Stalin's Teardrops
Rating
Watson's ( The Flies of Memory ) new collection displays the wide range and subtlety of his short fiction. Although the first two stories are unfocused and somewhat heavy-handed, despite some wonderfully bizarre imagery, the remaining 10 tales are provocative and surprising. Many explore the blurred boundary between objective and subjective reality--in ''Stalin's Teardrops'' the efforts of Soviet mapmakers to obscure the geographical truth actually create alternative landscapes. Others are flavored with the surreal: in ''The Human Chicken'' an eight-pound fowl is born to a bemused young couple.

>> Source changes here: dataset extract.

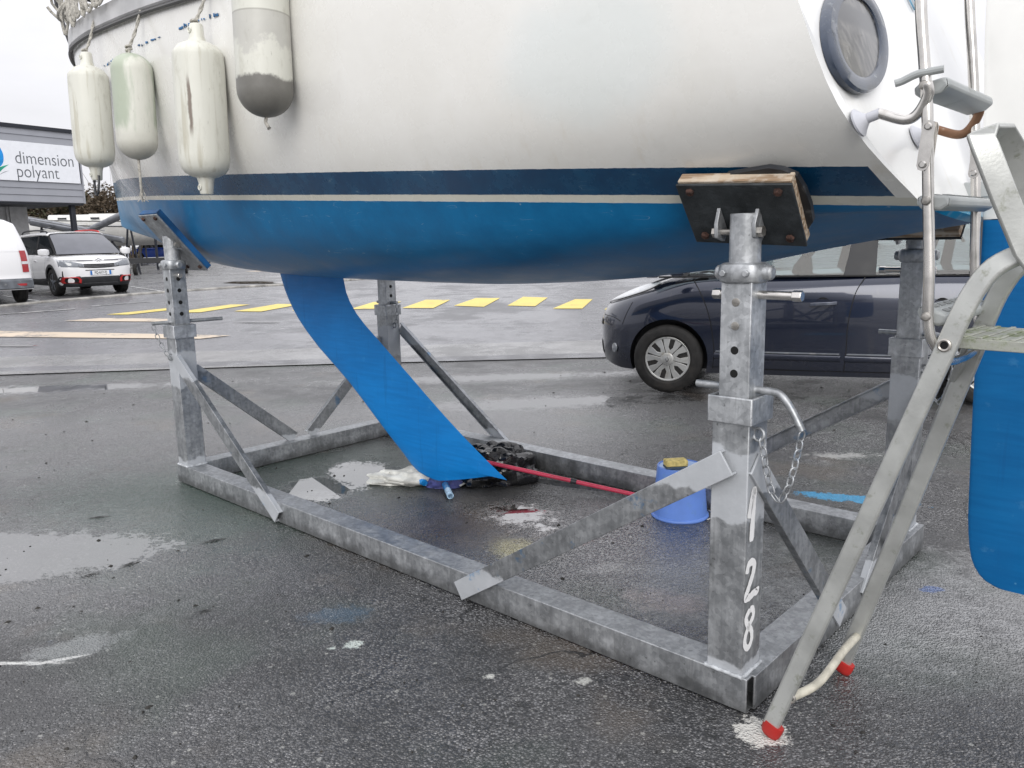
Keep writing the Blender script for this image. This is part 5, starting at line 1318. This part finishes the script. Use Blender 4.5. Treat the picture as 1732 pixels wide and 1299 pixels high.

The best selections transform traditional story types into new tales. ''The Beggars in Our Backyard'' is a thinly disguised allegory that avoids tendentiousness, managing to provide both entertainment and social commentary. ''The Pharaoh and the Mademoiselle'' might have been a typical tale of an Egyptian curse, but Watson's idiosyncratic approach makes it truly unusual; half the story is related from the point of view of a set of tiny figurines and the other half takes the form of a play. From the regional flavor of ''Tales from Weston Willow'' to the quirkiness of ''From the Annals of the Onomastic Society,'' these stories offer a wealth of diverse, intelligent reading.